Ela avalia que esse modelo pode ser usado inclusive em projetos do Minha Casa, Minha Vida, evitando imóveis em bairros sem infraestrutura e longe dos empregos.
Mudança na lei ainda sem reflexos
A mudança na Lei de Zoneamento na cidade de São Paulo, que expandiu os locais de verticalização, ainda é recente para ter reflexos nos preços e no número de unidades construídas, diz Reinaldo Fincatti, diretor da Empresa Brasileira de Estudos de Patrimônio (Embraesp).

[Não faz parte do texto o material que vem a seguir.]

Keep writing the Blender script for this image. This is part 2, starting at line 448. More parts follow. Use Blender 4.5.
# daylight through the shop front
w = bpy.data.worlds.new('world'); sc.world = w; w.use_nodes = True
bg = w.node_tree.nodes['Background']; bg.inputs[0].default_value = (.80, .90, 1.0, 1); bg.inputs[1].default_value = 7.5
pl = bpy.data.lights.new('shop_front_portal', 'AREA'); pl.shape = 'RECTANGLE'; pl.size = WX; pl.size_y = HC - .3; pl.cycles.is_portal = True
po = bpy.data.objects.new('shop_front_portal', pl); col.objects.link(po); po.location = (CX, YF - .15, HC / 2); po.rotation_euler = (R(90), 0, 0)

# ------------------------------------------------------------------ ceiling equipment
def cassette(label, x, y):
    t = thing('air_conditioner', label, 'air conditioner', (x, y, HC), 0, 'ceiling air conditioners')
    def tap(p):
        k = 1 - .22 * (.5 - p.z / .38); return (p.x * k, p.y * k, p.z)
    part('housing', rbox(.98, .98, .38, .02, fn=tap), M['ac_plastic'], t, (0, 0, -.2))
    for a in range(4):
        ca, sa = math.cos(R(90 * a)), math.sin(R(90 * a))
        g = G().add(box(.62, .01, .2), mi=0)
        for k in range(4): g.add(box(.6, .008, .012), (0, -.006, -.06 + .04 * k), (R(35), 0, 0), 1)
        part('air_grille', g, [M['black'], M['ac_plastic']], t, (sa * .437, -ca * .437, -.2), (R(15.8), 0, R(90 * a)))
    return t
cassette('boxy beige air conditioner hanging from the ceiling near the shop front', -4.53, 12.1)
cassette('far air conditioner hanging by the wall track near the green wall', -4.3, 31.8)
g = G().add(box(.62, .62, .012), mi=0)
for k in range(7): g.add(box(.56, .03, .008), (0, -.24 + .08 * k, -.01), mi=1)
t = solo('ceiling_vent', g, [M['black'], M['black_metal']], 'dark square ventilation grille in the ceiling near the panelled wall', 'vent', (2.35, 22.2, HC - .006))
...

Em 2023, 88,74% dos imóveis residenciais lançados na capital paulista eram de um e dois quartos. Foram 65.218 unidades no total.
— Nossa expectativa é que 2024 siga com alto volume de lançamentos, com mais de 60 mil unidades — diz Fincatti.
O Índice Geral do Mercado Imobiliário Residencial (IGMI-R), calculado pela Associação Brasileira das Entidades de Crédito Imobiliário e Poupança (Abecip), mostra que os imóveis residenciais acumularam valorização média de 65,8% entre 2019 e 2023 no estado de São Paulo.
E a capital é a cereja do bolo. Entre os bairros com maior valorização estão Moema, Brooklin, Vila Olímpia e Santo Amaro. Segundo Fincatti, isso se deve à proximidade das avenidas Luiz Carlos Berrini, Chucri Zaidan e Faria Lima.